J. T. B.,
Thanks for responding(your the second one in two weeks.)
Yes, if I specifically tell the firewall to allow these connections
back, it works. But I want to run GEIS over the ports 21/20
and allow FW-1 to track the sessions as a 'normal' FTP. IOW,
I don't want to open these higher ports, just for the sake of
'fixing' GEIS.
If I only use 'normal' FTP, it works great. The firewall handles
the whole session. I have enabled the data port in the policy
properties.
After speaking with GEIS technical support, I seemed to have
come across something GEIS is aware of(and has other customers
complaining about the same thing.)
Their software ignores the port command and digs out the port#
the client requested from deeper within the packet(this is supposedly
how they know about the original port#.) GEIS said that this is the
'newer' standard, but I have not been able to find RFC info on this.

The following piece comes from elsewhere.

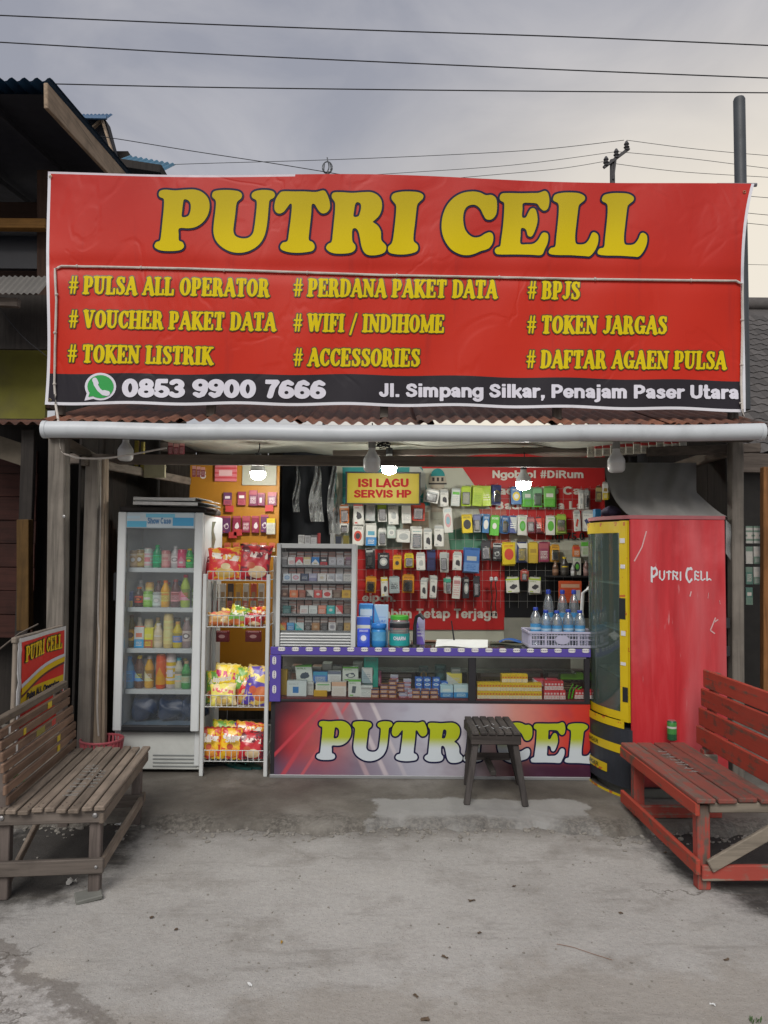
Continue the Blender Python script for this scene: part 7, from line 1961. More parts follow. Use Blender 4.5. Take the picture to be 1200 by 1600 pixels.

Any help on this 'standard' is welcome.
It also seems that GEIS software is not responding from the port#
defined for the DATA(20) port. They seem to arbitrarily pick a high port
to respond with. GEIS is looking into this.?? If their software responded
back with the right source port to the right destination port, I'm positive
the firewall rules set for 'normal' FTP will prevail.

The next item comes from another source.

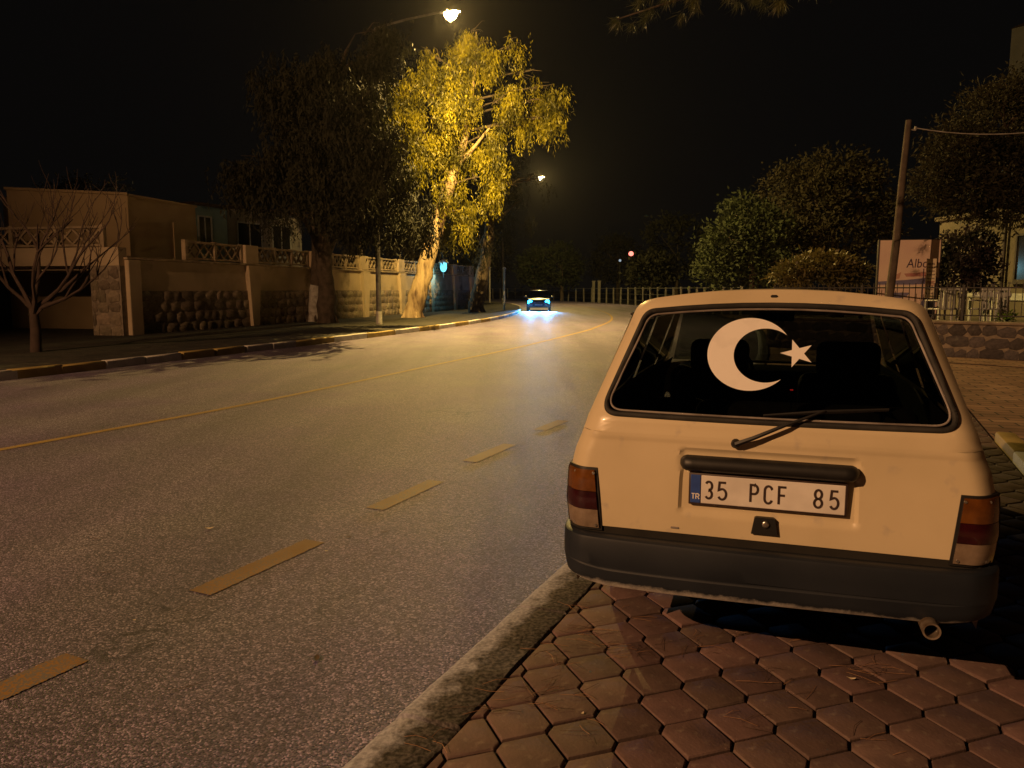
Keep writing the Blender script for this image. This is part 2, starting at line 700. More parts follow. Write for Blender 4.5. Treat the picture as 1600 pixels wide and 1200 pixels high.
M = dict(
    asphalt=asphalt_mat(),
    yellow=worn_paint('yellow_road_paint', (0.27, 0.15, 0.045), cover=0.46),
    yellow_line=worn_paint('yellow_line_paint', (0.38, 0.25, 0.05), cover=0.52),
    soil=mat('dark_soil', (0.035, 0.028, 0.02), 0.95, col2=(0.015, 0.013, 0.01), scale=3, bump=0.6, bscale=14, bdist=0.05),
    verge=mat('verge_earth', (0.045, 0.04, 0.028), 0.95, col2=(0.02, 0.02, 0.012), scale=2.0, bump=0.8, bscale=11, bdist=0.06),
    far_pave=mat('pavement_concrete', (0.16, 0.14, 0.11), 0.9, col2=(0.09, 0.08, 0.06), scale=1.2, bump=0.5, bscale=12, bdist=0.02),
    brick_road=brick_mat('brick_paving'),
    joint=mat('joint_sand', (0.014, 0.011, 0.009), 0.95, col2=(0.03, 0.024, 0.018), scale=40, bump=0.5, bscale=150, bdist=0.004),
    paver=mat('paver_clay', (0.150, 0.094, 0.083), 0.82, col2=(0.098, 0.062, 0.056), scale=9, detail=8, lo=0.35, hi=0.7, bump=0.55,
              bscale=85, bdist=0.0035, obj_random=0.22, col3=(0.21, 0.16, 0.13), scale3=26, lo3=0.56, hi3=0.78),
    kerb=kerb_mat(),
    kerb_white=worn_paint('kerb_white_paint', (0.62, 0.60, 0.56), (0.25, 0.23, 0.2), 0.55),
    kerb_yellow=worn_paint('kerb_yellow_paint', (0.42, 0.31, 0.09), (0.25, 0.22, 0.17), 0.55),
    paint=mat('aged_white_car_paint', (0.64, 0.545, 0.37), 0.34, col2=(0.55, 0.465, 0.305), scale=3.0, detail=6, lo=0.4, hi=0.75,
              coat=0.18, bump=0.015, bscale=3.5, bdist=0.02, col3=(0.46, 0.40, 0.32), scale3=14, lo3=0.62, hi3=0.8),
    bumper=bumper_mat(),
    black=mat('black_plastic', (0.011, 0.011, 0.012), 0.5, col2=(0.024, 0.023, 0.022), scale=12, lo=0.5, hi=0.8),
    rubber=mat('rubber', (0.015, 0.015, 0.015), 0.75, col2=(0.035, 0.033, 0.03), scale=15),
    seal_grey=mat('weathered_seal', (0.30, 0.27, 0.25), 0.45, col2=(0.16, 0.14, 0.13), scale=10),
    underside=mat('underbody', (0.012, 0.011, 0.010), 0.95, col2=(0.02, 0.018, 0.015), scale=8),
    interior=mat('interior_cloth', (0.018, 0.017, 0.017), 0.95, col2=(0.03, 0.028, 0.026), scale=25),
    rim=mat('steel_rim', (0.25, 0.25, 0.25), 0.45, 0.8, col2=(0.12, 0.11, 0.1), scale=8),
    chrome=mat('steel', (0.55, 0.53, 0.50), 0.3, 0.9, col2=(0.35, 0.32, 0.28), scale=30),
    pipe=mat('exhaust_steel', (0.42, 0.36, 0.30), 0.5, 0.7, col2=(0.22, 0.16, 0.11), scale=30),
    amber=mat('amber_lens', (0.15, 0.052, 0.008), 0.22, col2=(0.10, 0.034, 0.006), scale=30, coat=0.4),
    red=mat('red_lens', (0.035, 0.004, 0.007), 0.22, col2=(0.022, 0.003, 0.005), scale=30, coat=0.4),
    clear=mat('clear_lens', (0.23, 0.175, 0.13), 0.25, col2=(0.17, 0.125, 0.09), scale=30, coat=0.4),
    white=mat('white_vinyl', (0.82, 0.79, 0.76), 0.5, col2=(0.72, 0.69, 0.66), scale=14, lo=0.5, hi=0.8),
    plate=mat('number_plate', (0.78, 0.75, 0.72), 0.35, col2=(0.66, 0.63, 0.6), scale=10),
    plate_blue=mat('plate_blue', (0.035, 0.09, 0.38), 0.4, col2=(0.03, 0.07, 0.3), scale=20),
    ink=mat('plate_ink', (0.03, 0.018, 0.016), 0.5, col2=(0.05, 0.03, 0.028), scale=40),
    glass=glass('car_glass', (0.23, 0.25, 0.25)),
    glass_dark=glass('dark_glass', (0.12, 0.13, 0.14)),
    red_led=emit('red_led', (1, 0.03, 0.02), 0.8),
    plaster=mat('cream_plaster', (0.62, 0.50, 0.34), 0.9, col2=(0.48, 0.38, 0.25), scale=0.9, detail=8, lo=0.42, hi=0.66, bump=0.25,
                bscale=9, bdist=0.02, col3=(0.14, 0.11, 0.08), scale3=0.6, lo3=0.58, hi3=0.7),
    balus=mat('cast_concrete', (0.48, 0.38, 0.25), 0.9, col2=(0.3, 0.24, 0.16), scale=4, bump=0.3, bscale=30, bdist=0.01),
    stone=mat('rubble_stone', (0.36, 0.29, 0.21), 0.9, col2=(0.22, 0.18, 0.13), scale=4, bump=0.6, bscale=14, bdist=0.03, obj_random=0.3),
    stone_dark=mat('dark_rubble_stone', (0.15, 0.13, 0.125), 0.9, col2=(0.09, 0.08, 0.08), scale=5, bump=0.6, bscale=16, bdist=0.03, obj_random=0.35),
    mortar=mat('mortar', (0.36, 0.30, 0.23), 0.95, col2=(0.22, 0.18, 0.14), scale=6, bump=0.5, bscale=20, bdist=0.02),
    wall_beige=mat('beige_render', (0.50, 0.38, 0.22), 0.9, col2=(0.40, 0.30, 0.17), scale=0.7, detail=6, bump=0.15, bscale=12, bdist=0.01),
    wall_cool_lit=mat('cool_lit_render', (0.26, 0.40, 0.42), 0.9, col2=(0.2, 0.31, 0.33), scale=1.1),  # cool lamp light put into the wall colour
    wall_grey=mat('pale_grey_render', (0.42, 0.40, 0.36), 0.9, col2=(0.32, 0.3, 0.27), scale=0.8),
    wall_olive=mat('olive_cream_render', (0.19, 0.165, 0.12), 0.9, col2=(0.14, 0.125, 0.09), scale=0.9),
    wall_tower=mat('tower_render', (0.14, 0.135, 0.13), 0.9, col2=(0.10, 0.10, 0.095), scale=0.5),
    roof=mat('roof_tile', (0.10, 0.06, 0.045), 0.9, col2=(0.06, 0.04, 0.03), scale=3),
    frame=mat('window_frame', (0.55, 0.58, 0.56), 0.6, col2=(0.42, 0.44, 0.43), scale=8),
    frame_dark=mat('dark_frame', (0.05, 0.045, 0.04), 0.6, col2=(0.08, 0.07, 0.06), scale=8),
    pole=mat('pole_steel', (0.16, 0.15, 0.14), 0.6, 0.3, col2=(0.09, 0.085, 0.08), scale=6),
    pole_pale=mat('pale_pole', (0.45, 0.43, 0.40), 0.6, 0.1, col2=(0.3, 0.28, 0.26), scale=6),
    wood=mat('weathered_wood', (0.13, 0.10, 0.075), 0.9, col2=(0.08, 0.06, 0.045), scale=5, bump=0.4, bscale=25, bdist=0.01),
    concrete=mat('pole_concrete', (0.30, 0.27, 0.22), 0.9, col2=(0.2, 0.18, 0.15), scale=5, bump=0.2, bscale=25, bdist=0.01),
    whitewash=mat('limewash', (0.55, 0.53, 0.48), 0.95, col2=(0.30, 0.27, 0.23), scale=5, lo=0.45, hi=0.7, bump=0.5, bscale=15, bdist=0.03),
    bark_pale=mat('eucalyptus_bark', (0.44, 0.33, 0.19), 0.9, col2=(0.26, 0.18, 0.10), scale=2.2, detail=8, lo=0.4, hi=0.68, bump=0.9, bscale=7,
                  bdist=0.08, col3=(0.10, 0.06, 0.035), scale3=2.6, lo3=0.54, hi3=0.66, stretch=(1, 1, 0.28)),
    bark_dark=mat('dark_bark', (0.12, 0.09, 0.065), 0.95, col2=(0.06, 0.045, 0.032), scale=4, bump=0.8, bscale=12, bdist=0.05),
    twig=mat('bare_twig', (0.06, 0.038, 0.03), 0.9, col2=(0.04, 0.026, 0.02), scale=8),
    leaf_euc_lit=leaf_mat('lit_eucalyptus_leaf', (0.33, 0.285, 0.012), (0.085, 0.08, 0.010), 0.3),  # bright copy: the lamplight on the crown is put into the leaf colour
    leaf_shaded=leaf_mat('shaded_eucalyptus_leaf', (0.026, 0.026, 0.010), (0.016, 0.017, 0.008), 0.15, 0.85),  # dark copy: the shade of unlit crowns is put into the leaf colour
    leaf_green=leaf_mat('green_leaf', (0.032, 0.045, 0.013), (0.02, 0.028, 0.009), 0.3, 0.85),
    leaf_hedge=leaf_mat('hedge_leaf', (0.16, 0.13, 0.04), (0.09, 0.08, 0.026), 0.25),
    leaf_olive=leaf_mat('dusty_leaf', (0.040, 0.034, 0.014), (0.024, 0.022, 0.009), 0.25, 0.85),
    leaf_purple=leaf_mat('dark_shrub_leaf', (0.05, 0.035, 0.035), (0.03, 0.03, 0.02), 0.2),
    leaf_bright=leaf_mat('bright_leaf', (0.20, 0.32, 0.03), (0.12, 0.22, 0.03), 0.3),
    leaf_silver=leaf_mat('silver_leaf', (0.32, 0.34, 0.30), (0.2, 0.22, 0.18), 0.25),
    needle=leaf_mat('pine_needle', (0.10, 0.10, 0.03), (0.06, 0.07, 0.022), 0.2),
    needle_dry=mat('dry_needle', (0.36, 0.20, 0.10), 0.8, col2=(0.20, 0.10, 0.055), scale=9),
    needle_dark=mat('old_needle', (0.10, 0.055, 0.035), 0.8, col2=(0.05, 0.03, 0.02), scale=9),
    dry_leaf=mat('dry_leaf', (0.10, 0.055, 0.03), 0.8, col2=(0.05, 0.03, 0.02), scale=30),
    scrap=mat('paper_scrap', (0.70, 0.60, 0.42), 0.8, col2=(0.55, 0.46, 0.32), scale=40),
    poster=mat('poster_print', (0.85, 0.66, 0.52), 0.5, col2=(0.78, 0.58, 0.50), scale=1.4),
    poster_blue=mat('poster_blue', (0.16, 0.16, 0.30), 0.5, col2=(0.22, 0.2, 0.32), scale=4),
    poster_rose=mat('poster_rose', (0.52, 0.22, 0.20), 0.5, col2=(0.58, 0.34, 0.26), scale=4),
    poster_cream=mat('poster_cream', (0.88, 0.76, 0.55), 0.5, col2=(0.80, 0.66, 0.46), scale=4),
    poster_ink=mat('poster_ink', (0.05, 0.03, 0.07), 0.6, col2=(0.08, 0.04, 0.08), scale=20),
    white_plastic=mat('white_plastic', (0.70, 0.72, 0.68), 0.5, col2=(0.55, 0.57, 0.53), scale=5),
    iron=mat('black_iron', (0.025, 0.025, 0.025), 0.55, 0.3, col2=(0.05, 0.045, 0.04), scale=12),
    fence_post=mat('fence_concrete', (0.28, 0.26, 0.23), 0.9, col2=(0.18, 0.165, 0.14), scale=3),
    wire=mat('galvanised_wire', (0.28, 0.28, 0.28), 0.5, 0.5, col2=(0.2, 0.2, 0.2), scale=3),
    dark_car=mat('dark_blue_car_paint', (0.03, 0.05, 0.09), 0.3, 0.2, col2=(0.04, 0.06, 0.11), scale=3, coat=0.5),
    sodium=glow_glass('sodium_lamp', (1.0, 0.72, 0.28), 12.0),
    sodium_far=glow_glass('far_lamp_glass', (1.0, 0.92, 0.78), 0.25),
    headlight=emit('headlight_glass', (0.016, 0.42, 1.0), 26.0),
    cyan_light=emit('cyan_lantern_glass', (0.12, 0.62, 0.85), 2.6),
    red_light=emit('red_beacon_glass', (1.0, 0.22, 0.16), 2.6),
    globe_light=emit('globe_glass', (0.70, 0.85, 1.0), 0.45),
)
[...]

btw, the other response I received, wanted to make
sure that snoop wasn't cutting off(via the display) the port command after
the 20th byte, so it appeared to be different from the normal. I don't think
that's whats happening, but to be sure I'm going to run a real sniffer on it
later today.
With all that said. If anyone has a definite answer to my original question -
like FW-1 is no different than any other system, when it comes to the PORT
command, I'm all ears. Thanks.
Sorry for the long winded-ness,
Robert
- -
Robert P. MacDonald, Network Engineer
G o r d o n F o o d S e r v i c e
Voice: +1.616.261.7987 email: [EMAIL PROTECTED]
>>> "J. T. B." <[EMAIL PROTECTED]> 03/01/00 10:45AM >>>
>
>Robert, have you told the firewall to disallow the TCP-Highports range? or
>conversely, have to told the firewall to ALLOW these ports for this rule?
>It looks to me as if it would work, but your firewall is doing what it's
>supposed to based on your rule set. I may be wrong not able to see your
>rule set, but check that out... Looks to me as if the firewall is dropping
>the packets because you haven't defined the rule quite right.
>
>
>>From: "Robert MacDonald" <[EMAIL PROTECTED]>
>>To: [EMAIL PROTECTED]
>>Subject: How FW-1 calculates PORT numbers
>>Date: Tue, 29 Feb 2000 12:54:07 -0500
>>
>>This was posted to the Firewall-1 list last week, w/o luck.
>>
>>I'm in digest form, so if I could ask for any responses to be CC'd
>>to me directly, in addition to the list would be greatly appreciated.
>>
>>- - -
>>I'm having trouble understanding how FW-1 calculates port
>>numbers when a client FTP's through our firewall to an FTP
>>server in a DMZ. The setup is;
>>
>***Snip techno mumbo jumbo ;-)
>>
>>it too is dropped?? The following is the exported filtered logs and
>>are wrapped. I did cleanup addresses and names. The empty ""
>>are exactly from the log. The first one is of a 'normal' successful
>>FTP session. The second belongs to the two drops below.
>>
>>"21Feb2000" "14:20:15" "qfe0" "m.n.o.p" "accept" "ftp"
>>"ftpclient" "ftpsvr" "tcp" "7" "1084" "fw" "ftpsvr" "42353" "ftp"
>>"21Feb2000" "14:29:34" "qfe0" "m.n.o.p" "accept" "ftp"
>>"ftpclient" "ftpsvr" "tcp" "7" "1089" "fw" "ftpsvr" "44278" "ftp"
>>
>>And here is the two drops referenced above.
>>
>>"21Feb2000" "14:29:45" "qfe5" "m.n.o.p" "drop" "1090"
>>"ftpsvr" "ftpclient" "tcp" "34" "32862" "ftpsvr" "fw" "32862"
>>"44312"
>>"21Feb2000" "14:31:25" "qfe5" "m.n.o.p" "drop" "44312"
>>"ftpsvr" "fw" "tcp" "4" "32862" "" "" "" ""
>>
>>Any and all help is much appreicated. Thank you all for 'listening'!